===== THE RECORDS

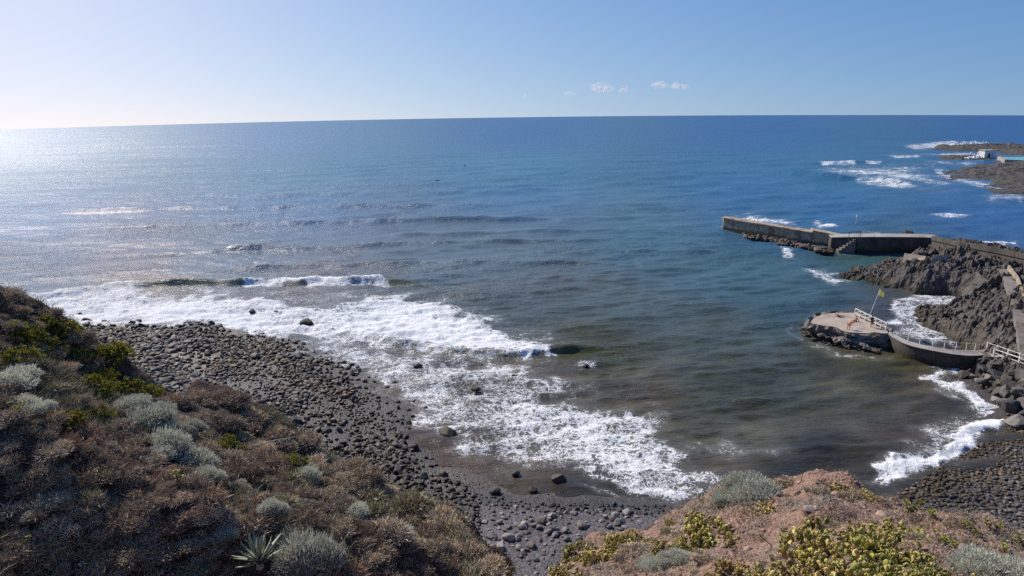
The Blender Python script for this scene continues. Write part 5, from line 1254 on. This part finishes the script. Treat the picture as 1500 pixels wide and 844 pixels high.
for i, (px, py, r_, lab) in enumerate(((1103, 716, 36, 'silver grey shrub on the crest of the hillock against the dark water'), (1075, 724, 22, 'smaller silver shrub beside the one on the hillock crest'), (1440, 826, 46, 'blue grey shrub in the lower right corner of the hillock'), (1485, 832, 40, 'blue grey shrub at the right edge of the hillock'), (1000, 815, 20, 'greyish shrub low on the red earth slope'), (955, 826, 26, 'grey shrub at the lower edge between the cactus clumps'))):
    put('silver_shrub', SIL[i % 4], px, py + r_ * .4, r_, lab, 'shrub', rz)
for i, (px, py, r_, lab) in enumerate(((1342, 798, 16, 'yellow rosette plant at the right edge of the cactus thicket'), (1378, 790, 15, 'yellow rosette plant second from the thicket'), (1398, 800, 16, 'yellow rosette plant beside the pale stone'), (1430, 778, 15, 'stalky yellow rosette plant above the blue grey shrub'), (1455, 772, 15, 'stalky yellow rosette plant on the far rim of the hillock'), (1472, 804, 16, 'pale yellow rosette plant right above the blue grey shrub'), (1488, 790, 17, 'yellow rosette plant at the right edge of the hillock'), (1335, 745, 18, 'bare stemmed yellow rosette plant on the rim by the cobble beach'), (1365, 752, 16, 'dry stemmed rosette plant right of the bare stemmed one'), (1410, 768, 12, 'small rosette plant on the rim under the cobble beach'))):
    put('rosette_plant', ROS[i % 3], px, py + r_ * .5, r_, lab, 'succulent', rz)
RH = [(812, 850), (845, 796), (890, 776), (960, 760), (1000, 738), (1060, 722), (1110, 710), (1180, 704), (1240, 708), (1290, 727), (1340, 742), (1400, 764), (1500, 790), (1500, 850)]
tk = []; tries = 0
while len(tk) < 135 and tries < 4000:
    tries += 1; px, py = r.uniform(815, 1500), r.uniform(700, 850)
    if sdf_poly(np.array([px]), np.array([py]), RH)[0] < 0: continue
    bare = ((px - 1130) / 75) ** 2 + ((py - 775) / 26) ** 2 < 1 or ((px - 1180) / 50) ** 2 + ((py - 740) / 12) ** 2 < 1
    if bare and r.random() < .9: continue
    rp_ = r.uniform(8, 20)
    if any((px - a) ** 2 + ((py - b) * 1.5) ** 2 < (.72 * (rp_ + c)) ** 2 for a, b, c in tk): continue
    p = ground_hit(px, py, rz)
    if p is None: continue
    tk.append((px, py, rp_)); s = rp_ * proj(p)[2][0] / F
    lab, grp = (('dry pinkish brown shrub on the right half of the cactus hillock', 'dry shrubs right on the hillock') if px > 1200 else ('dry grey brown shrub on the red earth side of the cactus hillock', 'dry shrubs on the red earth'))
    fl_ = r.uniform(.6, .9)
    if rp_ < 13: small_dry(p + [0, 0, -.15 * s], s, fl_)
    else: plant('dry_shrub', [DRY[r.integers(7)]], p + [0, 0, -.15 * s], s, lab, 'shrub', grp, flat=fl_)
a_ = Acc()
for p_, sc_2, fl_ in SMALL:
    q_ = DL[random.randrange(5)]; V0 = np.concatenate(q_.V); an = random.uniform(0, 6.28); c_, s_ = math.cos(an), math.sin(an)
    V1 = np.c_[V0[:, 0] * c_ - V0[:, 1] * s_, V0[:, 0] * s_ + V0[:, 1] * c_, V0[:, 2] * fl_] * sc_2 + p_
    n0 = a_.n; a_.V.append(V1); a_.T.append(np.concatenate(q_.T)); a_.n += len(V1)
    a_.F4 += [f + n0 for f in q_.F4]; a_.F3 += [f + n0 for f in q_.F3]
tag(link('dry_scrub', a_.mesh('dry_scrub', M_twig)), 'small dry scrub tufts scattered between the larger shrubs', kind='stuff')
print('dry objects', sum(o.name.startswith('dry_shrub') for o in bpy.data.objects), 'small', len(SMALL))
M_stone = mat_noise('field_stone', (.22, .17, .145), (.34, .28, .24), 3, .9, .5, .04)
for px, py, q, lab in ((1186, 748, .42, 'brown stone with a shaded side on the red earth near the crest'), (1196, 746, .35, 'brown stone right next to the shaded one near the crest'), (1412, 806, .55, 'pale flat stone beside the yellow rosette plants'), (1108, 768, .25, 'small dark stone on the bare red earth'), (1096, 772, .18, 'smallest dark stone on the bare red earth')):
    p = ground_hit(px, py, rz); me = mesh_np('stone', BV2[random.randrange(12)], if2, M_stone, smooth=True); tag(link('stone', me, loc=p + [0, 0, .06], rz=random.uniform(0, 6), sc=(q, q, q * .75)), lab, 'stone')
for px, py, lab, dx in ((1195, 703, 'tall thin dead stalk on the crest, leaning right', .9), (1173, 703, 'short dead stalk on the crest left of the tall leaning one', .15), (1420, 745, 'dead upright stalk on the rim before the cobble beach', .1), (1134, 796, 'dark bent dead twig on the bare red earth', -.7)):
    p = ground_hit(px, py + 3, rz)
    if p is None: continue
    m = BM(); q = np.array(p); h_ = .5 if dx < 0 else 1.0 + dx * .5
    for s_, t_, w_ in ((0, 1, .022), (.5, .9, .012), (.35, .7, .010)):
        aa = q + np.array([dx * s_, 0, h_ * s_]); bb = aa + np.array([dx * (t_ - s_) + random.uniform(-.2, .2) * (s_ > 0), .05, h_ * (t_ - s_)]); m.tube(aa - [0, 0, .1 * (s_ == 0)], bb, w_, w_ * .5, 5)
    tag(m.build('dead_stalk', M_deadwood if 'M_deadwood' in globals() else globals().setdefault('M_deadwood', mat_noise('dead_wood', (.13, .10, .08), (.24, .19, .15), 4, .9))), lab, 'stalk')

# --- ground cover: dry grass, litter and clods, which nobody could count
def cover(name, fn, xs, ys, n, cols, hmax, seed, label, bare=0.0):
    r = np.random.default_rng(seed); x = r.uniform(*xs, n); y = r.uniform(*ys, n)
    z = fn(x, y); px, py, w_ = proj(np.c_[x, y, z]); pn = fbm(x / 2.6, y / 2.6, 3, seed)
    ok = (px > -40) & (px < 1540) & (py < 870) & (w_ > 5) & (z > beach_z(x, y) + .3) & (pn + r.normal(0, .2, n) > bare)
    x, y, z, pn = x[ok], y[ok], z[ok], pn[ok]; n = len(x)
    d = unit(np.c_[r.normal(0, .6, n), r.normal(0, .6, n), r.uniform(.25, 1.1, n)])
    V, f = blades(np.c_[x, y, z - .02], d, r.uniform(.06, hmax, n) * (1 + .6 * pn), r.uniform(.016, .044, n), .3, .15, r)
    C = np.array(cols); ci = np.clip(((pn + 1) / 2 * len(C) + r.normal(0, .9, n)), 0, len(C) - 1).astype(int)
    col = C[ci] * r.uniform(.6, 1.35, (n, 1))
    tag(link(name, mesh_np(name, V, f, M_twig, tint=np.repeat(col, 4, 0))), label, kind='stuff')
cover('dry_grass', lz, (-62, 0), (8, 60), 420000, [(.22, .165, .115), (.30, .235, .155), (.24, .18, .125), (.40, .335, .25), (.30, .30, .11), (.33, .31, .21)], .50, 81, 'dry grass and plant litter between the shrubs of the left hillside')
cover('dry_grass', rz, (3, 47), (12, 42), 190000, [(.27, .20, .165), (.34, .27, .22), (.40, .33, .27), (.35, .31, .22)], .24, 82, 'dry litter and grass over the red earth of the hillock', -.02)
def clods(name, fn, xs, ys, n, c0, seed, label):
    r = np.random.default_rng(seed); x = r.uniform(*xs, n); y = r.uniform(*ys, n); z = fn(x, y); px, py, w_ = proj(np.c_[x, y, z])
    ok = (px > -40) & (px < 1540) & (py < 870) & (z > beach_z(x, y) + .2); x, y, z = x[ok], y[ok], z[ok]; a = Acc()
    for X_, Y_, Z_ in zip(x, y, z): a.add(BV1[r.integers(12)] * r.gamma(2.2, .045) * 1.2 + [X_, Y_, Z_], if1, np.array(c0) * r.uniform(.6, 1.4))
    tag(link(name, a.mesh(name, M_bstuff, True)), label, kind='stuff')
clods('gravel', rz, (3, 47), (12, 42), 3600, (.30, .20, .165), 83, 'loose clods and gravel on the red earth of the hillock')
clods('gravel', lz, (-62, 0), (8, 60), 2600, (.10, .065, .05), 84, 'loose clods and gravel on the left hillside')
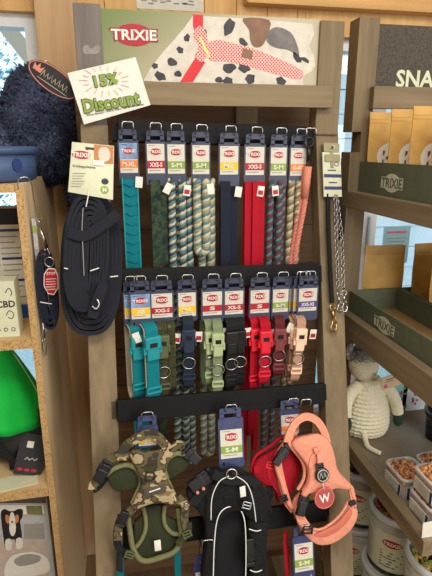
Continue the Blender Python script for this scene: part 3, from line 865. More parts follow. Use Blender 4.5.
for i, (yy, rz) in enumerate(((1.232, .10), (1.128, .05), (1.035, 0), (.955, -.04))):
    pouch(((.704, .706, .706, .710, .712)[i], yy, zB+.0045), .116, (.212, .212, .212, .206, .20)[i], .052, rz, labs[i], G3, lean=-.06)
G4 = 'kraft treat bags on the middle snack shelf'
zc = LV[2][1]-.014
pouch((.757, 1.289, zc), .122, .192, .03, -.12, 'wide kraft treat bag leaning behind the empty carton on the middle shelf', G4, lean=-.02, disc=0)
pouch((.876, 1.235, zc+.0045), .118, .20, .05, .1, 'shaded kraft treat bag at the back of the inner carton on the middle shelf', G4, lean=-.05, disc=0)
pouch((.868, 1.135, zc+.0045), .118, .19, .05, .05, 'kraft treat bag with white round label in the inner carton on the middle shelf', G4, lean=-.05)

# crochet animal sitting on the lower snack shelf with its back to us
zD = LV[1][1]-.014
toy = thing('crochet_toy', (.703, 1.222, zD), 'cream crocheted animal toy sitting on the lower snack shelf', 'toy')
def stitch(n, rows): return lambda a, t: 1+.06*abs(math.sin(t*rows))+.02*math.sin(a*n+3.1*int(t*rows/PI))
b = MB(); rows, per, N = 15, 8, 96
prof_ = [(0, .060), (.012, .069), (.04, .072), (.08, .068), (.12, .057), (.155, .043), (.185, .030)]
def rad(z):
    for (z0, r0_), (z1, r1_) in zip(prof_, prof_[1:]):
        if z <= z1: return r0_+(r1_-r0_)*(z-z0)/(z1-z0)
    return prof_[-1][1]
vs = []
for jj in range(rows*per+1):
    z_ = .185*jj/(rows*per); ro = jj//per
    for ii in range(N):
        a = 2*PI*ii/N; k = rad(z_)-.0045+.0055*abs(math.sin(PI*jj/per))+.0020*math.sin(a*26+PI*(ro % 2)+jj*.35)
        vs.append((k*math.cos(a), k*.88*math.sin(a), z_))
n_ = rows*per
b.add(vs, [(q*N+ii, q*N+(ii+1) % N, (q+1)*N+(ii+1) % N, (q+1)*N+ii) for q in range(n_) for ii in range(N)], 0, True)
b.add(vs[:N], [list(range(N))]); b.add(vs[-N:], [list(range(N))])
obj('body', b, 'yarn', toy)
b = MB(); b.ell((-.022, .0, .222), (.040, .046, .044), 56, 56, 0, stitch(18, 16)); b.ell((-.022, .05, .206), (.024, .034, .024), 40, 40, 0, stitch(14, 12))
hd = obj('head', b, 'yarn', toy)
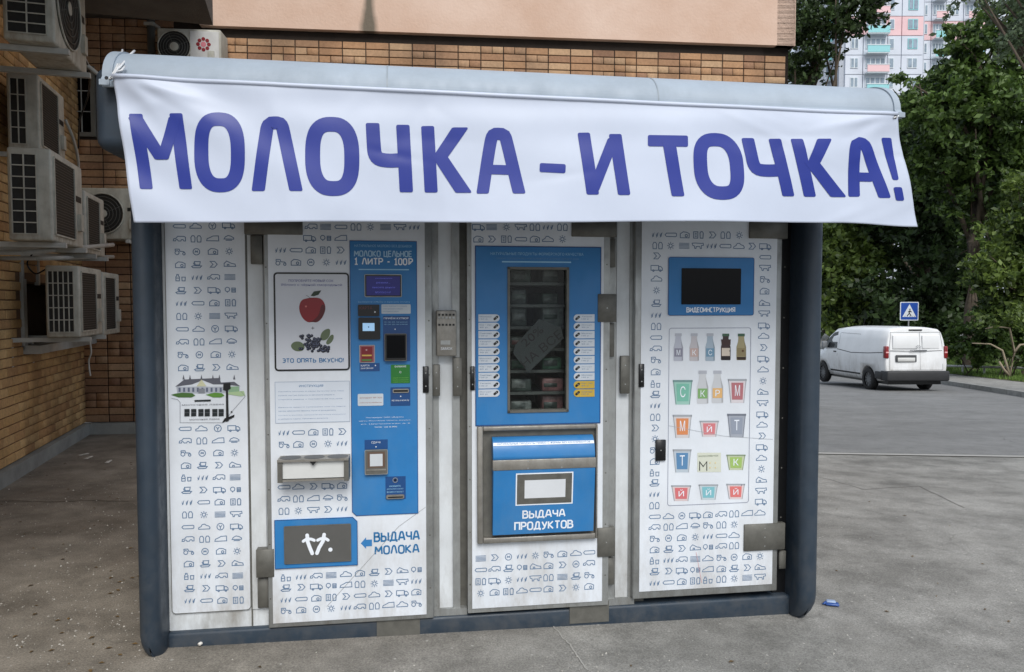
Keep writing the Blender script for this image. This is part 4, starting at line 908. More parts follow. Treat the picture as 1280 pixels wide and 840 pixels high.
def bst(s, t):
    xt = lerp(141, 1120, s); yt = lerp(96, 143, s)+ .6*math.sin(s*math.pi)
    yb = 279.5 + .7*math.sin(s*16) + (5.8*sst(s, .90, 1)) - 1.0*sst(s, 0, .1)
    xb = lerp(172, 1143, s); px = lerp(xt, xb, t); return px, lerp(yt, yb, t)
cloth = mat('white banner vinyl', srgb(192, 201, 218), .42, var=.05, vscale=3, bump=.03, bscale=4)
v = []; NX, NY = 300, 70
for j in range(NY+1):
    for i in range(NX+1):
        v.append(bp(*bst(i/NX, j/NY)))
f = [(j*(NX+1)+i, (j+1)*(NX+1)+i, (j+1)*(NX+1)+i+1, j*(NX+1)+i+1) for j in range(NY) for i in range(NX)]
o = obj_from_np('cloth', np.array(v), np.array(f), cloth, banner)
for p in o.data.polygons: p.use_smooth = True
sm = o.modifiers.new('thickness', 'SOLIDIFY'); sm.thickness = .0015; sm.offset = -1
m_ = MB(); m_.tube([bp(lerp(141, 1120, i/60), lerp(96, 143, i/60), -.001) for i in range(61)], .009, cloth, 8); m_.build('top_hem', banner)
letter_m = mat('violet blue banner ink', srgb(22, 44, 138), .38, var=.1, vscale=2.5)
def stroke(pts, w0, w1=None, rnd=3.0, closed=False):
    """pts in photo pixels: dense resample, variable width, rounded end corners -> grid on the cloth"""
    w1 = w0 if w1 is None else w1; P = [Vector(p) for p in pts]
    if closed: P.append(P[0])
    Ls = [0]
    for a, b in zip(P, P[1:]): Ls.append(Ls[-1]+(b-a).length)
    T_ = Ls[-1]; n = max(8, int(T_/3)); ts = [T_*i/n for i in range(n+1)]
    if not closed: ts = [0, rnd*.15, rnd*.5, rnd] + [t for t in ts if rnd < t < T_-rnd] + [T_-rnd, T_-rnd*.5, T_-rnd*.15, T_]
    def at(t):
        t = max(0, min(T_, t))
        for k in range(len(P)-1):
            if t <= Ls[k+1] or k == len(P)-2: return P[k].lerp(P[k+1], (t-Ls[k])/(Ls[k+1]-Ls[k]))
    rows = []
    for t in ts:
        h_ = .6
        if closed: tg = at((t+h_) % T_)-at((t-h_) % T_)
        else: tg = at(t+h_)-at(t-h_)
        tg.normalize(); nn = Vector((-tg.y, tg.x)); hw = lerp(w0, w1, t/T_)/2
        if not closed:
            e = min(t, T_-t)
            if e < rnd: hw = hw-rnd+math.sqrt(max(0, rnd*rnd-(rnd-e)**2))
        p = at(t)
        if not closed and abs(nn.x) > .45:      # terminals are cut level, as printed
            e = min(t, T_-t); wt = max(0, 1-e/16); hv = Vector((math.copysign(1/abs(nn.x), nn.x), 0)); nn = nn.lerp(hv, wt)
        rows.append([p+nn*hw*k for k in (-1, -.5, 0, .5, 1)])
    return rows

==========

**TASK GOAL:**
Identify each line holding the string "More", and copy it out.

**OUTPUT BELOW:**
Continue the Blender Python script for this scene: part 3, from line 865. More parts follow. Use Blender 4.5.
Keep writing the Blender script for this image. This is part 4, starting at line 908. More parts follow. Treat the picture as 1280 pixels wide and 840 pixels high.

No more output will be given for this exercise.